AVAILABLE RECORDS ->
* * * *

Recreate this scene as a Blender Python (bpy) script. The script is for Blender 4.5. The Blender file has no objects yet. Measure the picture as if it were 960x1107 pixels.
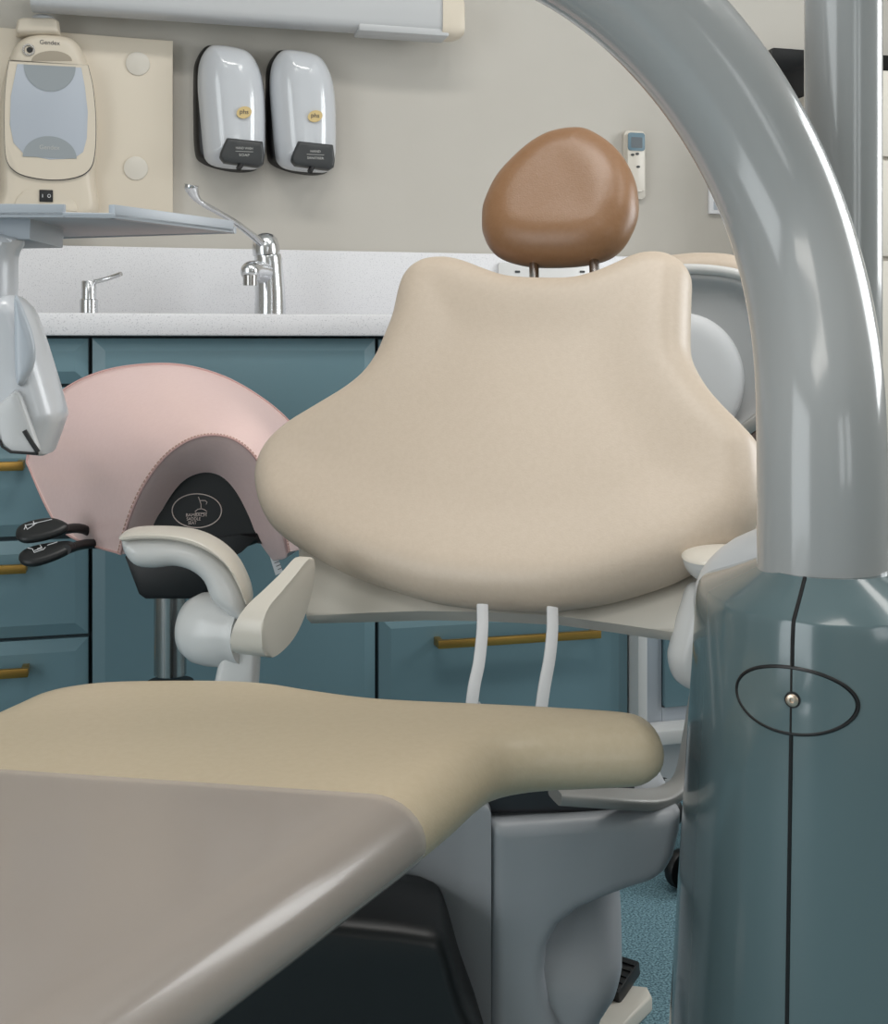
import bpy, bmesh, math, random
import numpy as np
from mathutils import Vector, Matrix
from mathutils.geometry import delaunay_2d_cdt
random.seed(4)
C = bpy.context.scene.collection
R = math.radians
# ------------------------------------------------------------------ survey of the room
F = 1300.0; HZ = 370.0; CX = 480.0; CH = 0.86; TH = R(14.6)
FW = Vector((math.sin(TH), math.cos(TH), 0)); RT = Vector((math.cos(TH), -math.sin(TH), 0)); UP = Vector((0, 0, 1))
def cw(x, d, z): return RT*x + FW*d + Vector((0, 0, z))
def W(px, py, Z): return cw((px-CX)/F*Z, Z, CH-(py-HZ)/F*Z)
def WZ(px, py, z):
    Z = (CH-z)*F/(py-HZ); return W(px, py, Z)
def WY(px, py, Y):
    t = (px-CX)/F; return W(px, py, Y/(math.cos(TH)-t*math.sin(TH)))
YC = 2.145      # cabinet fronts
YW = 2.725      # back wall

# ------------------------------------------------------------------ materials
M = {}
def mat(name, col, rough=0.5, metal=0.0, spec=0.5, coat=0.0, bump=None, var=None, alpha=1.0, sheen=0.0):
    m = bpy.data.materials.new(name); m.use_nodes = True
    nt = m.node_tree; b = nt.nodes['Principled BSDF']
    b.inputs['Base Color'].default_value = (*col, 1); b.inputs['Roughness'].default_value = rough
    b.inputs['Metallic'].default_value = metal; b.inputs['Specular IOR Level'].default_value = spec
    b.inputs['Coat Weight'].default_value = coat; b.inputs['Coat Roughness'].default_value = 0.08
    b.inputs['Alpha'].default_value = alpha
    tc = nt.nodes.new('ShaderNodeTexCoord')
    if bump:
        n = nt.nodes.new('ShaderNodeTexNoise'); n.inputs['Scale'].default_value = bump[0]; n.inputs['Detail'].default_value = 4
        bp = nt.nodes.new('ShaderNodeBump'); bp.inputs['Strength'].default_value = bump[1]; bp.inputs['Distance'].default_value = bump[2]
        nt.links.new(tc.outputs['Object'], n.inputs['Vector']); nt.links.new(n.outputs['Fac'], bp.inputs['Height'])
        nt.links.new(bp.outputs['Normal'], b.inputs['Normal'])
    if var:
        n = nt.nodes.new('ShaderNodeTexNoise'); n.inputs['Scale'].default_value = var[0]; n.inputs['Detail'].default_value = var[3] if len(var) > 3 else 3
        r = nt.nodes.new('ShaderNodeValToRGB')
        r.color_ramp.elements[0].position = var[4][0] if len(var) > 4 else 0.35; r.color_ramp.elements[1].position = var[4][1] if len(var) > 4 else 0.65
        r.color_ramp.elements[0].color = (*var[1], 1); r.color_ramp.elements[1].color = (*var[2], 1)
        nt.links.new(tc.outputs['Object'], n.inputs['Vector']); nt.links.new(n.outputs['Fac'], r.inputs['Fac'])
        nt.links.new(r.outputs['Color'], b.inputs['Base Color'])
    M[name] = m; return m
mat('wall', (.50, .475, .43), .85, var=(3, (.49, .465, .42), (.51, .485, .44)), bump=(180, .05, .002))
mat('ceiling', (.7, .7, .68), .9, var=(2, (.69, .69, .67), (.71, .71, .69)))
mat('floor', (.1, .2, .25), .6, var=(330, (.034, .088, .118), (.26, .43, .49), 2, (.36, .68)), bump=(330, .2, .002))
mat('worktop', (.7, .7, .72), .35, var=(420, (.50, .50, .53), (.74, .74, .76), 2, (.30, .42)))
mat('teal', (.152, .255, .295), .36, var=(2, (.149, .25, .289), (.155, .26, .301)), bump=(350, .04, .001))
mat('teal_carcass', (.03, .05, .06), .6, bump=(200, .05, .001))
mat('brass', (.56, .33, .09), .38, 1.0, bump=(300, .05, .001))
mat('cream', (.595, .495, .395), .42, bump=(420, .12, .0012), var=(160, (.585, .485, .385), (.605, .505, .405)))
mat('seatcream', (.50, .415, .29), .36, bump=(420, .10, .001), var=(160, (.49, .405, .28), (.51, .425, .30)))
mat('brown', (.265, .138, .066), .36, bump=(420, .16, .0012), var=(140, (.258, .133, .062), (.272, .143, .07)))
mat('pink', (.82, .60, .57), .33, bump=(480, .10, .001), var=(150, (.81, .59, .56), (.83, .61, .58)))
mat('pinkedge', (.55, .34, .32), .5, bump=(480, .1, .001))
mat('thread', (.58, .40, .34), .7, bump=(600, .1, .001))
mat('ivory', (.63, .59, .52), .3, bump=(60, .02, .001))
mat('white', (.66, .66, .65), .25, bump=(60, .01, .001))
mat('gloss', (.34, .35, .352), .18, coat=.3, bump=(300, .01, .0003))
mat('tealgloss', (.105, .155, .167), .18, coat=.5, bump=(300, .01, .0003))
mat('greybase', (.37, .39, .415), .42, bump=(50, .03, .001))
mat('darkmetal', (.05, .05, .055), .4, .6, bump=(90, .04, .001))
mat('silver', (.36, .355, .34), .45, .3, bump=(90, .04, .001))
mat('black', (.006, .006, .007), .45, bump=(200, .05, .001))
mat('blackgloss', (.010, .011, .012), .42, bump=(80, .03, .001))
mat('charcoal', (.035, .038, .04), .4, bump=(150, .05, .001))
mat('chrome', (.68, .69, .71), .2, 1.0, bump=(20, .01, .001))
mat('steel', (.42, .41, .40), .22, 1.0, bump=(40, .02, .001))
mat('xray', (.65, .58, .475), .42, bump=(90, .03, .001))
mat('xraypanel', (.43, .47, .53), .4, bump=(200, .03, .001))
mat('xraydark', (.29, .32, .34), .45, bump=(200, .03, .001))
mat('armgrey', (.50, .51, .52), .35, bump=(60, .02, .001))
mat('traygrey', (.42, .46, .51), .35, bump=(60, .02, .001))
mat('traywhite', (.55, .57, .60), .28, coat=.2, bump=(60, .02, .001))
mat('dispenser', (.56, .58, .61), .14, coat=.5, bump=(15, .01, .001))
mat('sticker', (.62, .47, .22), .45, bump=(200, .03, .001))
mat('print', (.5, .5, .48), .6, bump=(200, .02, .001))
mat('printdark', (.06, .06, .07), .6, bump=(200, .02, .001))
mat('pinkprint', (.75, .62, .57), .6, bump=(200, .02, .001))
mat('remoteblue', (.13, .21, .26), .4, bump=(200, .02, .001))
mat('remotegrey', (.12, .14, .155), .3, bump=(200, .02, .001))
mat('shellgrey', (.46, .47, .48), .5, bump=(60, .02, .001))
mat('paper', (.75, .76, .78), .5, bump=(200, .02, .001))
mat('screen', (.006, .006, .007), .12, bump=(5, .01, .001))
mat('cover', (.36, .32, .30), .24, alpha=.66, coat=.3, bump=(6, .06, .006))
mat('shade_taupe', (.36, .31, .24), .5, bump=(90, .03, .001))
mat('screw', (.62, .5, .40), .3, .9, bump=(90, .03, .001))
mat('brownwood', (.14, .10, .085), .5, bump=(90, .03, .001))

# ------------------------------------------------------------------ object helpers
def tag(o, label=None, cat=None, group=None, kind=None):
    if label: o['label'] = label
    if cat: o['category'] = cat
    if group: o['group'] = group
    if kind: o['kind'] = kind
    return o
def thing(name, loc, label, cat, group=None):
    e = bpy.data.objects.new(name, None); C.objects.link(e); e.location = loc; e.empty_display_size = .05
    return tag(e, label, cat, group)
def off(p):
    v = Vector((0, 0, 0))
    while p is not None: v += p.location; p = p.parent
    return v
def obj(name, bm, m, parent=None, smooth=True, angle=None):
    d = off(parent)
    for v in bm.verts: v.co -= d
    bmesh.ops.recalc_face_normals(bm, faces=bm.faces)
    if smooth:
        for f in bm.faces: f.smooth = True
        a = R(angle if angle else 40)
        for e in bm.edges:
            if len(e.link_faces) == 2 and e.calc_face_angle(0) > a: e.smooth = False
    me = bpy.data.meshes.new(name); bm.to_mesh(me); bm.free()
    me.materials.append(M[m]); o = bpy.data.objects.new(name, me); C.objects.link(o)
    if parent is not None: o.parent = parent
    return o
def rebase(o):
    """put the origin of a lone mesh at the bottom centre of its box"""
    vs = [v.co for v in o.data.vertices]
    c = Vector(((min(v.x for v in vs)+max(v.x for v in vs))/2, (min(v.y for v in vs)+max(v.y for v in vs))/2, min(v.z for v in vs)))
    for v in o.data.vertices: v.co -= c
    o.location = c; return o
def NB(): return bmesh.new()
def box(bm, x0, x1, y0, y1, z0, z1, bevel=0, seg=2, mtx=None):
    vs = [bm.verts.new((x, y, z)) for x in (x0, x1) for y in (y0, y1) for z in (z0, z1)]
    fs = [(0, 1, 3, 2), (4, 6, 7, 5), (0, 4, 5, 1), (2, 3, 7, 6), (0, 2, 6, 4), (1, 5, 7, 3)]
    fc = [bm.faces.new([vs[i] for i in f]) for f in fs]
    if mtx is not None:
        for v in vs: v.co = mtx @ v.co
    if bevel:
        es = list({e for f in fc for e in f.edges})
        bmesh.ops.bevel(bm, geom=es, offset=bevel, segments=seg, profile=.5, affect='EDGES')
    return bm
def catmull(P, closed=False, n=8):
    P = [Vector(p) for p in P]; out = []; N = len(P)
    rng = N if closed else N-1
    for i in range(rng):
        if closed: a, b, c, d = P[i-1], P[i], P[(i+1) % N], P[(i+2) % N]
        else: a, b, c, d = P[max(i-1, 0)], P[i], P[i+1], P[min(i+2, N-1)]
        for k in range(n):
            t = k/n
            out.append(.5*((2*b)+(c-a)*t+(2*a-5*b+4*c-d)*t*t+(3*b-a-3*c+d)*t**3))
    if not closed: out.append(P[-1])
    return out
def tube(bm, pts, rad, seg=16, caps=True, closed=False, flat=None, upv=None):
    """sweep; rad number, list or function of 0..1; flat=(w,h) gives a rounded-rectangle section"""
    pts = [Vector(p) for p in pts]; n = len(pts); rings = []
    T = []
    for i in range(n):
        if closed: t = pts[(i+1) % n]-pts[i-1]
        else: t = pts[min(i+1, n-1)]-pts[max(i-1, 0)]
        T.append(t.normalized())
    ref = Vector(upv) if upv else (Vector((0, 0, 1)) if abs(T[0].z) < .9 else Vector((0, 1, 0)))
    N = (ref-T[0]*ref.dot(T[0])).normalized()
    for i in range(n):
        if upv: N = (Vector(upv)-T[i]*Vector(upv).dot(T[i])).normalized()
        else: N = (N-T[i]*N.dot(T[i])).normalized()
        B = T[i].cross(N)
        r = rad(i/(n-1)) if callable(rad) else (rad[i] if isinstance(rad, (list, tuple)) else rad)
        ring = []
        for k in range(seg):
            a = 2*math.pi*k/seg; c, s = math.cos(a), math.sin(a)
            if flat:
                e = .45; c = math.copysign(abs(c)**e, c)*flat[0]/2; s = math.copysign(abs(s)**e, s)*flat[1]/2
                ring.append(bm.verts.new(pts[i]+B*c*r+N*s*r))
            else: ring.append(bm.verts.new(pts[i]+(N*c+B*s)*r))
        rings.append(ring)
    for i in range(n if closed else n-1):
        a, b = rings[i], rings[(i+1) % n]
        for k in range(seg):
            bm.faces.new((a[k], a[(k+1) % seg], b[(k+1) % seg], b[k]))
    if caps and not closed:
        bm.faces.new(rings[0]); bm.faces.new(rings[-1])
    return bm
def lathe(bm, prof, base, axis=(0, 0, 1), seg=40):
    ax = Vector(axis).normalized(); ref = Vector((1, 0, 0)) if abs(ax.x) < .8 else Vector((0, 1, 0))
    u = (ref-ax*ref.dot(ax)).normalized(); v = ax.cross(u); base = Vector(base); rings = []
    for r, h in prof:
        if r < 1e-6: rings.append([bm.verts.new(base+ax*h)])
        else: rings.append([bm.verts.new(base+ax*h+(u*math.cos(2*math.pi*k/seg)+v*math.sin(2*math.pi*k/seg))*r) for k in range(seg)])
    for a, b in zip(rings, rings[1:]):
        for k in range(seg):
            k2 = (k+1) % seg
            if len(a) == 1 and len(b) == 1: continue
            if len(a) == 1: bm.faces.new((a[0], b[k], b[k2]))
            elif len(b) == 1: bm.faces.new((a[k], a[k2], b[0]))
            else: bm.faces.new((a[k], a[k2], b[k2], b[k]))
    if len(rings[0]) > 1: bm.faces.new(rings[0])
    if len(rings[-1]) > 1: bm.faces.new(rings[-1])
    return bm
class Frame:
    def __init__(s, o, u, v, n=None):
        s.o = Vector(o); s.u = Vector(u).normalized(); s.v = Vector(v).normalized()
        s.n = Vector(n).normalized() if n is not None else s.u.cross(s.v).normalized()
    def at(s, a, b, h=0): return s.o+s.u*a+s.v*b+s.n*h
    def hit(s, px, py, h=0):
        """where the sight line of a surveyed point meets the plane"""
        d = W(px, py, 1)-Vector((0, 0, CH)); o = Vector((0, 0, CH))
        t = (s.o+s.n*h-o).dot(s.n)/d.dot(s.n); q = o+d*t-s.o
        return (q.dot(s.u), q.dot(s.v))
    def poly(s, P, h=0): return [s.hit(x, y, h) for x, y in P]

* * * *

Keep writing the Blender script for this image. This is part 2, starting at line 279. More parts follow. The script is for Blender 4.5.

* * * *

Say how many lines of the data include the word "this". Nothing other than the number should be given.

2